In Singtel Optus Pty Ltd v Australian Competition and Consumer Commission [2012] FCAFC 20 the Full Federal Court reduced Optus’ civil pecuniary penalties in relation to advertising for the ‘THINK BIGGER’ and ‘SUPERSONIC’ broadband internet plans from $5.26 million ordered originally (see here) to $3.61 million.
The Full Court concluded that the severity of the penalty imposed by the trial judge was based on an error of fact that lead the judge to conclude that Optus did not take its obligations under the Act seriously. Nevetheless, the Full Court concluded Optus’ conduct was very serious.
The Full Court rejected Optus’ argument that it was excessive to impose a penalty apt to strip Optus of profits not shown to stem directly from the contravention.
“There may be room for debate as to the proper place of deterrence in the punishment of some kinds of offences, such as crimes of passion; but in relation to offences of calculation by a corporation where the only punishment is a fine, the punishment must be fixed with a view to ensuring that the penalty is not such as to be regarded by that offender or others as an acceptable cost of doing business. The primary judge was right to proceed on the basis that the claims of deterrence in this case were so strong as to warrant a penalty that would upset any calculations of profitability. The purpose of Optus’ conduct was to generate sales, and hence, profits. The advertising deployed by Optus was calculated to win business from its rivals. The same share of business might not have been attracted by a more balanced presentation of the advantages of the plans. There is no reason to doubt that Optus knows its business sufficiently well that it is safe to proceed on the footing that its course of conduct in the campaign reflected informed calculation. While one cannot isolate the profits attributable to the campaign, it is necessary and desirable to impose a penalty which is apt to affect in a substantial way the profitability of Optus’ misconduct.
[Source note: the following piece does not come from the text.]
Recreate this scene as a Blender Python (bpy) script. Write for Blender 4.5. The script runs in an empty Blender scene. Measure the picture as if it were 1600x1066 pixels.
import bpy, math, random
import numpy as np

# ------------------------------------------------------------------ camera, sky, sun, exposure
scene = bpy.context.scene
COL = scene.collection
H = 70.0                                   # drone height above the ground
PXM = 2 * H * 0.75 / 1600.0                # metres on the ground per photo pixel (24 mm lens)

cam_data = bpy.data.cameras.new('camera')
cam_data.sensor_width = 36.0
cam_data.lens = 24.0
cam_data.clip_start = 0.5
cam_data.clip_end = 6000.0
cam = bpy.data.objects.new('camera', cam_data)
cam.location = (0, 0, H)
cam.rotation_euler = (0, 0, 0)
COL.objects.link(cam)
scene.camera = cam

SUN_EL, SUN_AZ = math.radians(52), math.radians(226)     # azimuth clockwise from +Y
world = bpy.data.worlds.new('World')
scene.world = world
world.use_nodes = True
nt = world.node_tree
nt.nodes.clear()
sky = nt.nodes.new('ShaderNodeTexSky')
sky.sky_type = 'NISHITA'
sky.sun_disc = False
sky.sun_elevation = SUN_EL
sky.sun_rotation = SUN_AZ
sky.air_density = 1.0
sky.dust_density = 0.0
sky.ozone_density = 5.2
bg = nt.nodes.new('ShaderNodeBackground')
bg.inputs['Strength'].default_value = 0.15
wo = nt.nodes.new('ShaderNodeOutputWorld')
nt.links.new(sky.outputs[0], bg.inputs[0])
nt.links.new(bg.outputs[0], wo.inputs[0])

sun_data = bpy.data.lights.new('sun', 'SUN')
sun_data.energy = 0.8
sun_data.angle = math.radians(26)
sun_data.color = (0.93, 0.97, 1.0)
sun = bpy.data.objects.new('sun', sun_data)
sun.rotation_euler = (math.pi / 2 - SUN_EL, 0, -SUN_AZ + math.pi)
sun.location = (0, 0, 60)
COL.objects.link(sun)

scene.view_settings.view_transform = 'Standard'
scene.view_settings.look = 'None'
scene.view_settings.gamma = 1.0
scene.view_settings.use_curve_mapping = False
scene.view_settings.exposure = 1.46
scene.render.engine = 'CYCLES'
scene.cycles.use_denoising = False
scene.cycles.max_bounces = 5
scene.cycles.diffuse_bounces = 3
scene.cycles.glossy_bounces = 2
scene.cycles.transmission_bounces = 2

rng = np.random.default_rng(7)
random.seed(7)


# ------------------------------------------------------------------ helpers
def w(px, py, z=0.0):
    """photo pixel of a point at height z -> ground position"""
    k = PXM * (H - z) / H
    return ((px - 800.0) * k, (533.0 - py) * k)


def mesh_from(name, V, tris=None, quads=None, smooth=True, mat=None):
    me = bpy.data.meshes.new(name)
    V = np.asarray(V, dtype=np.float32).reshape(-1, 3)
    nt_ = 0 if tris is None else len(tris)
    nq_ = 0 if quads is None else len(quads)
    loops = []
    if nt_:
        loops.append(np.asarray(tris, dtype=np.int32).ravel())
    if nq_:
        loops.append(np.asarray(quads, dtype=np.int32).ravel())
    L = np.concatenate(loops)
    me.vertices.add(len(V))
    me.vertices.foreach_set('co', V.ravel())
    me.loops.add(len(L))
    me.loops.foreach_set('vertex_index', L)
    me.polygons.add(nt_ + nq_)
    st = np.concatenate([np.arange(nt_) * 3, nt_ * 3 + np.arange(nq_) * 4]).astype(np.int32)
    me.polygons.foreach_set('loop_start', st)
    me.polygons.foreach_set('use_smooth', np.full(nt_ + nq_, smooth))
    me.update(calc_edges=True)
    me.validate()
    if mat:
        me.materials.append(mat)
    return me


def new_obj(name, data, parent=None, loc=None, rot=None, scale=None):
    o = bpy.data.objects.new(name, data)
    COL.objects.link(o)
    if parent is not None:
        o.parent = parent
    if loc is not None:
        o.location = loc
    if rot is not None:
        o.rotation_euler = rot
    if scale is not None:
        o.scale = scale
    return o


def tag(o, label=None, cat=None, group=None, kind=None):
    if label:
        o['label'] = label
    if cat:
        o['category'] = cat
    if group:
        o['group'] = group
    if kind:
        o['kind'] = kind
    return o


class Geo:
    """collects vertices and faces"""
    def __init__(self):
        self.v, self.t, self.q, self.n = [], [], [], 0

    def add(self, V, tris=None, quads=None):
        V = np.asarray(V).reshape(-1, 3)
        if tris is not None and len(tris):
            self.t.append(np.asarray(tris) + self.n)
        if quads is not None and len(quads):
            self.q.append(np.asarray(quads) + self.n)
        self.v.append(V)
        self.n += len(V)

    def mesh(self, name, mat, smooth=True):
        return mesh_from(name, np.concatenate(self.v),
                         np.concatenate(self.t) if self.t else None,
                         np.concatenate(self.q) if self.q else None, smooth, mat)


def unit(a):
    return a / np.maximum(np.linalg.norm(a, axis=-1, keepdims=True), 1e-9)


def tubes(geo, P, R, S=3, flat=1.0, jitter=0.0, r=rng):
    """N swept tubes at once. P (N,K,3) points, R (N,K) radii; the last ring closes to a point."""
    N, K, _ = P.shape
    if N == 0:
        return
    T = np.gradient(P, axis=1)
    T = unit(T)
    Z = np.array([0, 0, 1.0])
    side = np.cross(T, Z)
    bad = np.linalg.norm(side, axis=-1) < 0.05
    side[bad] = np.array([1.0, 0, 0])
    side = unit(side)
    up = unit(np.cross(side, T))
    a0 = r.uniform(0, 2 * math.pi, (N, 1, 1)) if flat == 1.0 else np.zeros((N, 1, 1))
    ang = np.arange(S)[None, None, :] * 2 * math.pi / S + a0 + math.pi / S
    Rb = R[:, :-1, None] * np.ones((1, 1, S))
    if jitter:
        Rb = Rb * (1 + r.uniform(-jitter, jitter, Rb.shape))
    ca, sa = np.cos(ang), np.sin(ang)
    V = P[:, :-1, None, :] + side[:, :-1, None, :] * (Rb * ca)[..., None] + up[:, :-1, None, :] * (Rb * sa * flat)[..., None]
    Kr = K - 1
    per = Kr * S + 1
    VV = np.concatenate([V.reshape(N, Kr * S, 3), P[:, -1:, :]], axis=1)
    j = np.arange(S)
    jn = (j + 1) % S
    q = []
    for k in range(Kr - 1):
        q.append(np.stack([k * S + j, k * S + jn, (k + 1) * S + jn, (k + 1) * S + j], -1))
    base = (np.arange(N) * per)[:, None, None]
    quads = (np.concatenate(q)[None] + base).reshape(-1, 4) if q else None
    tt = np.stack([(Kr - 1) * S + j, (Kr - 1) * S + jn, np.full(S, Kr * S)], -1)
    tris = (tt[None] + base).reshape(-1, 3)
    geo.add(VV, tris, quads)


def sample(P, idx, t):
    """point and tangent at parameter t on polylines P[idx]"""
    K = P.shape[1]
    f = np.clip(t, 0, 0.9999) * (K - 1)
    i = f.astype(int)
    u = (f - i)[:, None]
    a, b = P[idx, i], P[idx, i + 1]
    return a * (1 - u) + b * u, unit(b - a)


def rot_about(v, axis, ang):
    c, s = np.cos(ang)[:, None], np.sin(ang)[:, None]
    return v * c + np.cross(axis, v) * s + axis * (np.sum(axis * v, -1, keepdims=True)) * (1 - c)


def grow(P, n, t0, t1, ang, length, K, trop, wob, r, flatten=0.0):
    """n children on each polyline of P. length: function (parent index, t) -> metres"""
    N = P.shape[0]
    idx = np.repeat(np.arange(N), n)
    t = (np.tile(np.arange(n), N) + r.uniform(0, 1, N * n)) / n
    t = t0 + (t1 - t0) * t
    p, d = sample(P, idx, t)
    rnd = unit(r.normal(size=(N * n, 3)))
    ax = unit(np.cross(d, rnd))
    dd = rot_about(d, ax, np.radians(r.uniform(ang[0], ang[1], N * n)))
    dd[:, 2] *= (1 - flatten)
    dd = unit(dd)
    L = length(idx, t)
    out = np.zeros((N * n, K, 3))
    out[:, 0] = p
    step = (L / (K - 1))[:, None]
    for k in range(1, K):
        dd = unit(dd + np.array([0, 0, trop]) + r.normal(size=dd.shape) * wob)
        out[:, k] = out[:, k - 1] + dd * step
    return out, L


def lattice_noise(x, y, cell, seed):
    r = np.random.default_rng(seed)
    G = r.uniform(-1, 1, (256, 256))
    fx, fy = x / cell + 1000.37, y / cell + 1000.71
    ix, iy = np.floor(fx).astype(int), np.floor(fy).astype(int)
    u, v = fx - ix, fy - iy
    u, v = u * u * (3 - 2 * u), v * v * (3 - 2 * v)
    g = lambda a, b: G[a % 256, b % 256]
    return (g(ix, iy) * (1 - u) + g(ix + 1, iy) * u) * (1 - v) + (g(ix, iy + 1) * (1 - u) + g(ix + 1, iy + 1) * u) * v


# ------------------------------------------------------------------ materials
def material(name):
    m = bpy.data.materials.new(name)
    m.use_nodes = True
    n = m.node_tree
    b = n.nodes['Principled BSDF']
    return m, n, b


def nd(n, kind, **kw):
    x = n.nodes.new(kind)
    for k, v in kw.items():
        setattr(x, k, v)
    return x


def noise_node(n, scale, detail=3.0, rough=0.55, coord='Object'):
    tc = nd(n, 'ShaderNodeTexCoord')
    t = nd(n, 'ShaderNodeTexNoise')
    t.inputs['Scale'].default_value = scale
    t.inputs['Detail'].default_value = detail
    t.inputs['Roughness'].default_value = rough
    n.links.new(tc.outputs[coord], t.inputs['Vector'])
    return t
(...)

Generally speaking, those engaged in trade and commerce must be deterred from the cynical calculation involved in weighing up the risk of penalty against the profits to be made from contravention. The primary judge did not engage in a surgical exercise calculated to deprive Optus of the profits referable to the increase in business generated by the campaign. It cannot seriously be suggested that this Honour was concerned to engage in an exercise in “profit stripping”. To so describe his Honour’s approach is to distract from the legitimate claims of deterrence in a case like the present.
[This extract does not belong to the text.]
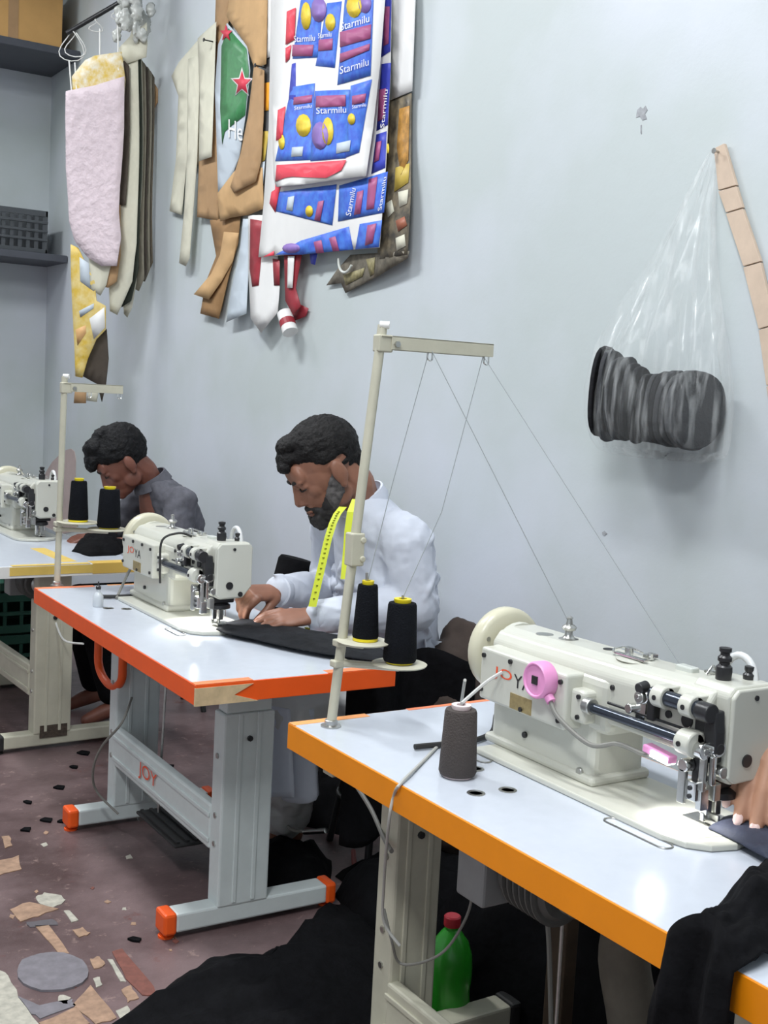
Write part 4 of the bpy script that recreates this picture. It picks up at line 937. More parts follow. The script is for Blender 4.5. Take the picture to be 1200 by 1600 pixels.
tipsL = hand_prims(sk, h1, 1.12, True, [(.25, .35, .3), (.2, .3, .3), (.2, .35, .3), (.25, .4, .3)], .07, ((.8, .5, -.3), (.98, .1, -.2)))
h2 = hand_M(wrR, V(PT(362, 930, 3.20))-wrR+V((0, 0, .0)), (.0, -.35, .95))
tipsR = hand_prims(sk, h2, 1.12, False, [(.75, .8, .5), (.85, .8, .5), (.9, .9, .5), (1., .9, .5)], .06, ((.8, .35, -.6), (.75, .05, -.75)))
# feet
ft = V(PT(402, 1296, 3.42)); fpos = [V((1.72, 3.40, .045)), V((1.70, 3.22, .045))]
for f in fpos: sk.caps([f+V((.07, 0, .10)), f+V((.06, 0, .02)), f+V((-.02, 0, .0)), f+V((-.10, -.02, -.02))], [.036, .036, .034, .024])
SK = obj('body', sk, m_skin, man, world=True); remesh(SK, .0042, 5)
nails(tipsL[:4], SK, mat('nail_pink', hexc('C79A88'), .35)); nails(tipsR[:2], SK, MATS['nail_pink'])
hq = hair_clumps(P, HM, hs, 1, lambda p: p.z > -.06 and not (p.x > .035 and p.z < .068) and not (p.x > -.042 and p.z < .030) and not (p.x > .012 and p.z < .045), n=460, sz=.0125, base=(.100, .078, .090),
                 tuft=[((.072, .0, .085), (.028, .045, .022)), ((.092, .01, .070), (.018, .03, .018)), ((.045, 0, .112), (.04, .05, .022)), ((-.03, .0, .058), (.088, .077, .079)), ((-.080, 0, -.01), (.030, .052, .055)), ((.012, 0, .066), (.060, .074, .060))])
m_hair2 = mat('dark_hair_greying', (.010, .009, .009), .65, spec=.25, var=.5, scale=50, bump=.6, bscale=120)
H = obj('hair', hq, m_hair2, SK, world=True); remesh(H, .005, 1, [('CLOUDS', .010, .008)])
bq = MB(); rg = random.Random(2)
def beardpt(p, r): bq.ell(P(*p), (r*1.3*hs, r*hs, r*1.1*hs), HM, 8, 6)
gq = {-1: MB(), 1: MB()}
for i in range(620):
    t = rg.random(); k = rg.choice((-1, 1))
    if t < .62:   # jawline from ear to chin
        u = rg.random(); x = -.004+.078*u; z = -.020-.072*u+rg.uniform(-.022, .020*(1-u)+.012); y = k*(.0735-.024*u-.020*u**3)
        if u < .62: gq[k].ell(P(x, y, z), (.0085*hs, .0055*hs, .009*hs), HM, 8, 6)
        else: beardpt((x, y*.95, z-.004), .0088)
    elif t < .85: beardpt((.080+rg.uniform(-.022, .014), rg.uniform(-.030, .030), -.098+rg.uniform(-.016, .012)), .0095)
    else:
        y = rg.uniform(-.030, .030); beardpt((.096-abs(y)*.65, y, -.057-abs(y)*.45+rg.uniform(-.003, .003)), .0065)
o = obj('beard', bq, mat('dark_beard', (.016, .014, .014), .7, var=.5, scale=60), SK, world=True); remesh(o, .0045, 2, [('CLOUDS', .012, .006)])
for k in (-1, 1): o = obj('grey_side_beard', gq[k], mat('grey_beard', (.10, .092, .09), .75, var=.5, scale=60), SK, world=True); remesh(o, .0045, 2, [('CLOUDS', .012, .005)])
m_brow = mat('dark_brow', (.02, .016, .014), .7)
def face_details(P, HM, hs, par):
    for k in (-1, 1):
        obj('eyebrow', MB().tube([P(.094, k*.010, .019), P(.094, k*.026, .024), P(.080, k*.046, .017)], .0045*hs, 8, 4), m_brow, par, smooth=True, world=True)
        obj('eyelash_line', MB().tube([P(.088, k*.018, .0), P(.0895, k*.030, -.005), P(.080, k*.046, -.002)], .0022*hs, 6, 4), m_brow, par, smooth=True, world=True)
    obj('mouth_line', MB().tube([P(.093, .022, -.0715), P(.1015, 0, -.071), P(.093, -.022, -.0715)], .0018*hs, 6, 4), mat('lip_shadow', hexc('4A2A24'), .6), par, smooth=True, world=True)
face_details(P, HM, hs, SK)
# long white shirt
m_kurta = mat('white_cotton', hexc('CDD2DE'), .8, var=.02, scale=20, bump=.4, bscale=9)
kq = MB()
def tor(pts, fa=R(10)):
    ex = V((math.cos(fa), -math.sin(fa), 0)); ey = V((math.sin(fa), math.cos(fa), 0))
    return [(V(c), ex*a, ey*b) for c, a, b in pts]
kq.loft(tor([((2.03, 3.15, .40), .17, .20), ((2.03, 3.15, .55), .165, .20), ((2.04, 3.15, .68), .155, .19), ((2.03, 3.15, .82), .15, .195), ((2.01, 3.15, .93), .145, .205), ((1.975, 3.15, 1.03), .13, .20), ((1.94, 3.145, 1.105), .10, .15), ((1.908, 3.14, 1.15), .075, .085)]), 32)
for a, b, c, e in ((shL, elL, wrL, 1), (shR, elR, wrR, 0)):
    kq.caps([a, a.lerp(b, .5), b], [.082, .076, .070]); kq.caps([b, b.lerp(c, .5), c.lerp(b, .06)], [.072, .066, .052], 16)
kq.caps([V((1.95, 3.0, 1.05)), V((1.94, 3.3, 1.06))], [.075, .075])
def folds(a, b, ra, rb, n, seed, rad=.010):
    rf = random.Random(seed); e1, e2 = kq.frame(b-a)
    for _ in range(n):
        t0 = rf.uniform(-.15, .8); t1 = t0+rf.uniform(.15, .5); f0 = rf.uniform(0, 6.28); f1 = f0+rf.choice((-1, 1))*rf.uniform(.5, 1.5)
        pts = []
        for j in range(7):
            u = j/6; t = t0+(t1-t0)*u; f = f0+(f1-f0)*u; r_ = (ra+(rb-ra)*max(0, min(1, t)))*.99
            pts.append(a.lerp(b, t)+(e1*math.cos(f)+e2*math.sin(f))*r_)
        kq.caps(pts, [rad*(.35+.65*math.sin(math.pi*j/6)) for j in range(7)], 8)
folds(shL, elL, .08, .07, 12, 1); folds(elL, wrL, .07, .05, 12, 2, .008); folds(elR, wrR, .07, .05, 10, 3, .008); folds(shR, elR, .08, .07, 6, 4)
rf = random.Random(8)
for _ in range(16):
    z0_ = rf.uniform(.62, 1.0); th_ = rf.uniform(0, 6.28); pts = []
    for j in range(7):
        z_j = z0_-j*.022; tt = th_+j*.08*rf.choice((-1, 1)); k_ = (1.02-z_j)*.1
        pts.append(V((2.0+k_+(.148)*math.cos(tt), 3.15+.2*math.sin(tt), z_j)))
    kq.caps(pts, [.011*(.35+.65*math.sin(math.pi*j/6)) for j in range(7)], 8)
K = obj('long_shirt', kq, m_kurta, man, world=True); remesh(K, .006, 5, [('CLOUDS', .12, .016), ('MARBLE', .07, .006)])
for a, b in ((elL, wrL), (elR, wrR)):
    d = (b-a).normalized(); obj('cuff', MB().lathe(b-d*.035, d, [(.046, 0), (.05, .006), (.049, .03), (.044, .034), (.040, .03), (.040, .004)], 24), m_kurta, K, smooth=True, world=True)
obj('collar', MB().lathe(V((1.915, 3.14, 1.125)), V((-.5, 0, .86)), [(.086, 0), (.088, .012), (.082, .040), (.076, .042), (.078, .01)], 28), m_kurta, K, smooth=True, world=True)
obj('button', MB().ell(P(.012, .02, -.165), (.006, .006, .006)), m_wire, K, smooth=True, world=True)
# shirt tail and loose trousers
tq = MB()
for kn, an, hp in ((V((1.63, 3.06, .50)), V((1.74, 3.22, .13)), V((2.0, 3.05, .50))), (V((1.63, 3.28, .50)), V((1.755, 3.40, .13)), V((2.0, 3.25, .50)))):
    tq.caps([hp, kn, kn.lerp(an, .5), an], [.12, .10, .095, .078])
o = obj('trousers', tq, mat('off_white_cotton', hexc('C3C4C4'), .85, var=.03, bump=.3, bscale=20), man, world=True); remesh(o, .009, 6, [('CLOUDS', .08, .04)])
def cloth(name, fn, ns, nt, mt, parent=None, th=.003, world=True):
    q = MB(); q.add([fn(i/ns, j/nt) for i in range(ns+1) for j in range(nt+1)], [(i*(nt+1)+j, (i+1)*(nt+1)+j, (i+1)*(nt+1)+j+1, i*(nt+1)+j+1) for i in range(ns) for j in range(nt)])
    o = obj(name, q, mt, parent, smooth=True, world=world, angle=180); solid(o, th, 0); return o
def fnz(p, s=1., k=1.): return noise.noise(V(p)*s)*k
tA, tB = V(PT(378, 1105, 3.0)), V(PT(475, 1105, 3.0))
cloth('shirt_tail', lambda s, t: tA.lerp(tB, s)+V((.02*math.sin(s*14), .035*math.sin(s*17+1)-.05*t, -t*(.33-.10*s+.03*math.sin(s*9)))), 24, 14, m_kurta, man)
cloth('shirt_tail', lambda s, t: V(PT(665, 1000, 2.93)).lerp(V(PT(700, 1000, 3.05)), s)+V((.02*math.sin(t*4), .03*math.sin(s*9), -t*.36)), 10, 14, m_kurta, man)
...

In the present case the sheer magnitude of the advertising campaign, and its likely effect in the market, mean that a penalty which did not substantially affect the profitability of Optus’ campaign could not reasonably be countenanced. We would, therefore, reject Optus’ argument under this heading…
In exercising afresh the discretion, this Court should proceed on the footing that Optus’ conduct was very serious. The contraventions were on a grand scale. They were also unexplained. They were certainly not sufficiently explained on the evidence as a failure of diligence on the part of the lawyers in its in-house legal department. … It remains the case, however, that there is simply no satisfactory explanation for these contraventions.
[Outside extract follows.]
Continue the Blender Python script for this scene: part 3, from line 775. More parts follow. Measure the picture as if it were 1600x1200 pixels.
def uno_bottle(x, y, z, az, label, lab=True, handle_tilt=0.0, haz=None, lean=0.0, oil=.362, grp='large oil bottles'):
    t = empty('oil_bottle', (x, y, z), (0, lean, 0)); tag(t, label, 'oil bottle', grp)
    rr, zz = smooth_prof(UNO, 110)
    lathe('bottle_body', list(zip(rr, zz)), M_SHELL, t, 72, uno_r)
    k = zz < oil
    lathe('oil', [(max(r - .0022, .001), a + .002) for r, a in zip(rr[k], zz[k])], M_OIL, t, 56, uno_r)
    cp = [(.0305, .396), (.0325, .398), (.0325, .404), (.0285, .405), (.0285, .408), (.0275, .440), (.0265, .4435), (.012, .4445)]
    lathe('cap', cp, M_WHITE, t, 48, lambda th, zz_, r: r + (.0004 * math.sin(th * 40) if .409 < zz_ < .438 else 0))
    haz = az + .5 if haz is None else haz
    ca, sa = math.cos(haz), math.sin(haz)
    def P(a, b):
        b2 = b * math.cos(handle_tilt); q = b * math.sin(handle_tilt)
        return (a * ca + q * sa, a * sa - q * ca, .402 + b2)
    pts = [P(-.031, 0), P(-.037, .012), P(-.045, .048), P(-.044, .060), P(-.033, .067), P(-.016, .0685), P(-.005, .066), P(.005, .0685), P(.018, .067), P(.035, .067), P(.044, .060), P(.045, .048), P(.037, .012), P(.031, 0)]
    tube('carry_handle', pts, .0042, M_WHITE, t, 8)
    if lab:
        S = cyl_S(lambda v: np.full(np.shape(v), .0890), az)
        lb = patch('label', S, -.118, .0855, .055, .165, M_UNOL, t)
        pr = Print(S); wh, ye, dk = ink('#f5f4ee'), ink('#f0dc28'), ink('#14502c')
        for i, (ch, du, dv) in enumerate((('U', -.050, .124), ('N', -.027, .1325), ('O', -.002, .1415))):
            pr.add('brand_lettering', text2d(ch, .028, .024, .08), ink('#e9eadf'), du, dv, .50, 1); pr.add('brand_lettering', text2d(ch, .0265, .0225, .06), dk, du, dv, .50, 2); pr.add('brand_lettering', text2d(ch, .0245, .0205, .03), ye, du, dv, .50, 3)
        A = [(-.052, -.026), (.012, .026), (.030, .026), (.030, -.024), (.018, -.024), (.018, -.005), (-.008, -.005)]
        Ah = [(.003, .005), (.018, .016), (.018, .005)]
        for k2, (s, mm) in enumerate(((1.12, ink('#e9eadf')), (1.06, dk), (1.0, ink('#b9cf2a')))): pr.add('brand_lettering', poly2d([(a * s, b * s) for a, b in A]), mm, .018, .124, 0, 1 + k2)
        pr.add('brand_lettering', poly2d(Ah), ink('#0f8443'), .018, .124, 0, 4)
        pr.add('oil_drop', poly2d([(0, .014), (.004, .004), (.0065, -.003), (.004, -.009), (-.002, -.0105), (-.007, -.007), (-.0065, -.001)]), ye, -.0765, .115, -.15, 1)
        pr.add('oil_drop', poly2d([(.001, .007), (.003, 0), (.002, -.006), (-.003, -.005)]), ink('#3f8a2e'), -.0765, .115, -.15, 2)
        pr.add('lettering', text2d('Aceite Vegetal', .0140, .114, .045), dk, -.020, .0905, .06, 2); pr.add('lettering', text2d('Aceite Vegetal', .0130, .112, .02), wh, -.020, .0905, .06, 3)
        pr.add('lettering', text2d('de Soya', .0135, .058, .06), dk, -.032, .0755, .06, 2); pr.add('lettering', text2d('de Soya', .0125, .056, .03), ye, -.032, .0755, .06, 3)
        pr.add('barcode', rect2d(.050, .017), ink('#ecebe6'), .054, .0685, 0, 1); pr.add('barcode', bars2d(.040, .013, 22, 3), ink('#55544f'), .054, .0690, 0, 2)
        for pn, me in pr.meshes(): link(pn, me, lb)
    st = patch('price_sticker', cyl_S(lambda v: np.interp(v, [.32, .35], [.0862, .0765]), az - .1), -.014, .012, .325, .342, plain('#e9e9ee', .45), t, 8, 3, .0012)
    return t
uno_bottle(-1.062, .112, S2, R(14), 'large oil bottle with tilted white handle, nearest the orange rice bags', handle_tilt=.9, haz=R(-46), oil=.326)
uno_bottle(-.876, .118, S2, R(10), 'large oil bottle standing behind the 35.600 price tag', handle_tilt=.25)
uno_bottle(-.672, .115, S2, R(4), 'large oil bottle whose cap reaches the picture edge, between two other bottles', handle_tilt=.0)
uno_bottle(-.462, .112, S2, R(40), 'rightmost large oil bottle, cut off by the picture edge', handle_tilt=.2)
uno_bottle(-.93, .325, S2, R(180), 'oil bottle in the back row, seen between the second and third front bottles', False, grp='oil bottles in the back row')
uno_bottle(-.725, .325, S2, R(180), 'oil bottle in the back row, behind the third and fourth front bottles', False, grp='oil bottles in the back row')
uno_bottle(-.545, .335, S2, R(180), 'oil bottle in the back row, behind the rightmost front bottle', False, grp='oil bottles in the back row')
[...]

At first instance, Optus advanced the suggestion that whether the advertisements contravened the Act was a case of mere error of judgment on which reasonable minds might differ. …The primary judge was entitled to reject the explanation proffered by Optus for the contravention. We too reject that explanation.
Optus cannot be regarded as a “first offender”. It failed to observe the requirements of the Act, and not for the first time. The absence of a satisfactory explanation for the contraventions and the evident laxity in its internal compliance program mentioned by the primary judge mean that Optus has given the Court no reason to be confident that, in the absence of a very substantial penalty, it will not regard as acceptable the risk of a fine for contravention. The Court must fashion a penalty which makes it clear to Optus, and to the market, that the cost of courting a risk of contravention of the Act cannot be regarded as acceptable cost of doing business.
It is also a circumstance of concern that a misleading advertising campaign is apt to increase the market share of the contravenor at the expense of law-abiding competitors. In this case Optus’ conduct was contrary to the undertaking in which Optus and its competitors had joined with the express intention of improving advertising standards in the telecommunications industry.”